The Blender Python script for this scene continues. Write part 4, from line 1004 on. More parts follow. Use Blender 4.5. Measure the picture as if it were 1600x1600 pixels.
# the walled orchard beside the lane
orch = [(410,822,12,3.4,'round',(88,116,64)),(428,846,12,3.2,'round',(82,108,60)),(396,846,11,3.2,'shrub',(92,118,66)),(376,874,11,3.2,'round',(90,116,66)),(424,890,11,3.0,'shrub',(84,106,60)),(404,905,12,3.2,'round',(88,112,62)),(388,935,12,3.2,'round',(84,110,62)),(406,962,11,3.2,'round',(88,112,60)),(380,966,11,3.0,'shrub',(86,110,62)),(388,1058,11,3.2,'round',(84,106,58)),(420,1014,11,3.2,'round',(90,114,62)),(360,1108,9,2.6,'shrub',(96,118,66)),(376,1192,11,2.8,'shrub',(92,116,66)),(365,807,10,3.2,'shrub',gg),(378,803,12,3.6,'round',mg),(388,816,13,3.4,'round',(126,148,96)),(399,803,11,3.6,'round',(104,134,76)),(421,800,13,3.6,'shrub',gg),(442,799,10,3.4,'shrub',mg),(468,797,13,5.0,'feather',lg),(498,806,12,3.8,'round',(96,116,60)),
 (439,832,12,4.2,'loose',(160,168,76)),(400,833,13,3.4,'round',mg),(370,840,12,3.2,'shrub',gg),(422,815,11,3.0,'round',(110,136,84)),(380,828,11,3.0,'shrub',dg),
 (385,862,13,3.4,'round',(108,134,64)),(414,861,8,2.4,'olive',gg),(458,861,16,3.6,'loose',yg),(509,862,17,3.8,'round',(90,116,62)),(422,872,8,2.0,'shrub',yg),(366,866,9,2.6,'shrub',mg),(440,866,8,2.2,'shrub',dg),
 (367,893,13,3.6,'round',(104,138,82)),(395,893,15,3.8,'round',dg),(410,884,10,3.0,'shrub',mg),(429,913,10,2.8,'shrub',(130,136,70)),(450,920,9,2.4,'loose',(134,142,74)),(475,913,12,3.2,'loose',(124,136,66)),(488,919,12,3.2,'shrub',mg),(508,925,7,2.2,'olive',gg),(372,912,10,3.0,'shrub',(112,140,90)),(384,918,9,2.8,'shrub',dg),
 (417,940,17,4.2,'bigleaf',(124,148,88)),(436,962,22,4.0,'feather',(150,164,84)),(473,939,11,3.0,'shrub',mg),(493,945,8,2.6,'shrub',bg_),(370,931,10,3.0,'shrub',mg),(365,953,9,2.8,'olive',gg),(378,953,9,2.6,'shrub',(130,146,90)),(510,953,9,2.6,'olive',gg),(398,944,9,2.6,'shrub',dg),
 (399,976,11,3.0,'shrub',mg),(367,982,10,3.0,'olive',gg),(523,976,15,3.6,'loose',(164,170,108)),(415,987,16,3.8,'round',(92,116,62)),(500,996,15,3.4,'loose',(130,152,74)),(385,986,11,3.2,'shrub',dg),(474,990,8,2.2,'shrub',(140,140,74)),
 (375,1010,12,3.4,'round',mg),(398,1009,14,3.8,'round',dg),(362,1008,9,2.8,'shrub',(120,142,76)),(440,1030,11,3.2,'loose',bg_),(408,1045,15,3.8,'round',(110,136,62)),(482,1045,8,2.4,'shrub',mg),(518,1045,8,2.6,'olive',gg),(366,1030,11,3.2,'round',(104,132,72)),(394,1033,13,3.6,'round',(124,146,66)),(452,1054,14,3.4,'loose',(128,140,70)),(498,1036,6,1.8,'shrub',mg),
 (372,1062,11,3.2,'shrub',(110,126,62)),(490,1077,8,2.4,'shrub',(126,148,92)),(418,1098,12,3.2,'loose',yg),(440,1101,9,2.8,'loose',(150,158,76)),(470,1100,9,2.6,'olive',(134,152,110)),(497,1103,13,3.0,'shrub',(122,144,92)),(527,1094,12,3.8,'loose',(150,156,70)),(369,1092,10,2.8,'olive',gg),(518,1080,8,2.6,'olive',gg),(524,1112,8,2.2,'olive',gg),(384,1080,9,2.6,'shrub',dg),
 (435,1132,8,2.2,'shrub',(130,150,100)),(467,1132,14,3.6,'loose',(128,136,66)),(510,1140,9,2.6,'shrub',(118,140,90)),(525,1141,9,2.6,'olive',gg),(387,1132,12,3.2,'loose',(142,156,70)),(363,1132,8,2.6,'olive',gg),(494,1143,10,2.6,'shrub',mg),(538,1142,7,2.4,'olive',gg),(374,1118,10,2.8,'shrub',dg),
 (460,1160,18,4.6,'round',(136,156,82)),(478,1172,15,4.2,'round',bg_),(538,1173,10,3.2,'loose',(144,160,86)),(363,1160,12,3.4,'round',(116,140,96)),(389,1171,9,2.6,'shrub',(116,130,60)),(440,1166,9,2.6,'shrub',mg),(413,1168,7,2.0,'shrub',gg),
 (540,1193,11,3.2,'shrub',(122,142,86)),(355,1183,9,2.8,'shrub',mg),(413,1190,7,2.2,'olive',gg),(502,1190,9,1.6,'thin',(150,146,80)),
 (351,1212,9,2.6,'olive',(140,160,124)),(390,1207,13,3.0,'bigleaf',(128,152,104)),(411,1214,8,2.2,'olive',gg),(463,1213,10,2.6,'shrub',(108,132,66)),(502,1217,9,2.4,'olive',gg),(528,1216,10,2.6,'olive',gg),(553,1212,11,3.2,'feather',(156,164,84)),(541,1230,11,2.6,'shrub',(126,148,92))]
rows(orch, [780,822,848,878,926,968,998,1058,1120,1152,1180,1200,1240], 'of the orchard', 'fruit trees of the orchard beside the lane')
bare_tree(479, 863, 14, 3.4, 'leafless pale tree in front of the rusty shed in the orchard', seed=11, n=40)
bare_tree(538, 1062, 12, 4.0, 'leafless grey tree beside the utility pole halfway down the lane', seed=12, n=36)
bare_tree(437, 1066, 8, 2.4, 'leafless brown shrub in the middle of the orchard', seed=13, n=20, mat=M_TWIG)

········

Task statement: Make an exact copy of every line in the data.

The output:
The Blender Python script for this scene continues. Write part 4, from line 1004 on. More parts follow. Use Blender 4.5. Measure the picture as if it were 1600x1600 pixels.
# the walled orchard beside the lane
orch = [(410,822,12,3.4,'round',(88,116,64)),(428,846,12,3.2,'round',(82,108,60)),(396,846,11,3.2,'shrub',(92,118,66)),(376,874,11,3.2,'round',(90,116,66)),(424,890,11,3.0,'shrub',(84,106,60)),(404,905,12,3.2,'round',(88,112,62)),(388,935,12,3.2,'round',(84,110,62)),(406,962,11,3.2,'round',(88,112,60)),(380,966,11,3.0,'shrub',(86,110,62)),(388,1058,11,3.2,'round',(84,106,58)),(420,1014,11,3.2,'round',(90,114,62)),(360,1108,9,2.6,'shrub',(96,118,66)),(376,1192,11,2.8,'shrub',(92,116,66)),(365,807,10,3.2,'shrub',gg),(378,803,12,3.6,'round',mg),(388,816,13,3.4,'round',(126,148,96)),(399,803,11,3.6,'round',(104,134,76)),(421,800,13,3.6,'shrub',gg),(442,799,10,3.4,'shrub',mg),(468,797,13,5.0,'feather',lg),(498,806,12,3.8,'round',(96,116,60)),
 (439,832,12,4.2,'loose',(160,168,76)),(400,833,13,3.4,'round',mg),(370,840,12,3.2,'shrub',gg),(422,815,11,3.0,'round',(110,136,84)),(380,828,11,3.0,'shrub',dg),
 (385,862,13,3.4,'round',(108,134,64)),(414,861,8,2.4,'olive',gg),(458,861,16,3.6,'loose',yg),(509,862,17,3.8,'round',(90,116,62)),(422,872,8,2.0,'shrub',yg),(366,866,9,2.6,'shrub',mg),(440,866,8,2.2,'shrub',dg),
 (367,893,13,3.6,'round',(104,138,82)),(395,893,15,3.8,'round',dg),(410,884,10,3.0,'shrub',mg),(429,913,10,2.8,'shrub',(130,136,70)),(450,920,9,2.4,'loose',(134,142,74)),(475,913,12,3.2,'loose',(124,136,66)),(488,919,12,3.2,'shrub',mg),(508,925,7,2.2,'olive',gg),(372,912,10,3.0,'shrub',(112,140,90)),(384,918,9,2.8,'shrub',dg),
 (417,940,17,4.2,'bigleaf',(124,148,88)),(436,962,22,4.0,'feather',(150,164,84)),(473,939,11,3.0,'shrub',mg),(493,945,8,2.6,'shrub',bg_),(370,931,10,3.0,'shrub',mg),(365,953,9,2.8,'olive',gg),(378,953,9,2.6,'shrub',(130,146,90)),(510,953,9,2.6,'olive',gg),(398,944,9,2.6,'shrub',dg),
 (399,976,11,3.0,'shrub',mg),(367,982,10,3.0,'olive',gg),(523,976,15,3.6,'loose',(164,170,108)),(415,987,16,3.8,'round',(92,116,62)),(500,996,15,3.4,'loose',(130,152,74)),(385,986,11,3.2,'shrub',dg),(474,990,8,2.2,'shrub',(140,140,74)),
 (375,1010,12,3.4,'round',mg),(398,1009,14,3.8,'round',dg),(362,1008,9,2.8,'shrub',(120,142,76)),(440,1030,11,3.2,'loose',bg_),(408,1045,15,3.8,'round',(110,136,62)),(482,1045,8,2.4,'shrub',mg),(518,1045,8,2.6,'olive',gg),(366,1030,11,3.2,'round',(104,132,72)),(394,1033,13,3.6,'round',(124,146,66)),(452,1054,14,3.4,'loose',(128,140,70)),(498,1036,6,1.8,'shrub',mg),
 (372,1062,11,3.2,'shrub',(110,126,62)),(490,1077,8,2.4,'shrub',(126,148,92)),(418,1098,12,3.2,'loose',yg),(440,1101,9,2.8,'loose',(150,158,76)),(470,1100,9,2.6,'olive',(134,152,110)),(497,1103,13,3.0,'shrub',(122,144,92)),(527,1094,12,3.8,'loose',(150,156,70)),(369,1092,10,2.8,'olive',gg),(518,1080,8,2.6,'olive',gg),(524,1112,8,2.2,'olive',gg),(384,1080,9,2.6,'shrub',dg),
 (435,1132,8,2.2,'shrub',(130,150,100)),(467,1132,14,3.6,'loose',(128,136,66)),(510,1140,9,2.6,'shrub',(118,140,90)),(525,1141,9,2.6,'olive',gg),(387,1132,12,3.2,'loose',(142,156,70)),(363,1132,8,2.6,'olive',gg),(494,1143,10,2.6,'shrub',mg),(538,1142,7,2.4,'olive',gg),(374,1118,10,2.8,'shrub',dg),
 (460,1160,18,4.6,'round',(136,156,82)),(478,1172,15,4.2,'round',bg_),(538,1173,10,3.2,'loose',(144,160,86)),(363,1160,12,3.4,'round',(116,140,96)),(389,1171,9,2.6,'shrub',(116,130,60)),(440,1166,9,2.6,'shrub',mg),(413,1168,7,2.0,'shrub',gg),
 (540,1193,11,3.2,'shrub',(122,142,86)),(355,1183,9,2.8,'shrub',mg),(413,1190,7,2.2,'olive',gg),(502,1190,9,1.6,'thin',(150,146,80)),
 (351,1212,9,2.6,'olive',(140,160,124)),(390,1207,13,3.0,'bigleaf',(128,152,104)),(411,1214,8,2.2,'olive',gg),(463,1213,10,2.6,'shrub',(108,132,66)),(502,1217,9,2.4,'olive',gg),(528,1216,10,2.6,'olive',gg),(553,1212,11,3.2,'feather',(156,164,84)),(541,1230,11,2.6,'shrub',(126,148,92))]
rows(orch, [780,822,848,878,926,968,998,1058,1120,1152,1180,1200,1240], 'of the orchard', 'fruit trees of the orchard beside the lane')
bare_tree(479, 863, 14, 3.4, 'leafless pale tree in front of the rusty shed in the orchard', seed=11, n=40)
bare_tree(538, 1062, 12, 4.0, 'leafless grey tree beside the utility pole halfway down the lane', seed=12, n=36)
bare_tree(437, 1066, 8, 2.4, 'leafless brown shrub in the middle of the orchard', seed=13, n=20, mat=M_TWIG)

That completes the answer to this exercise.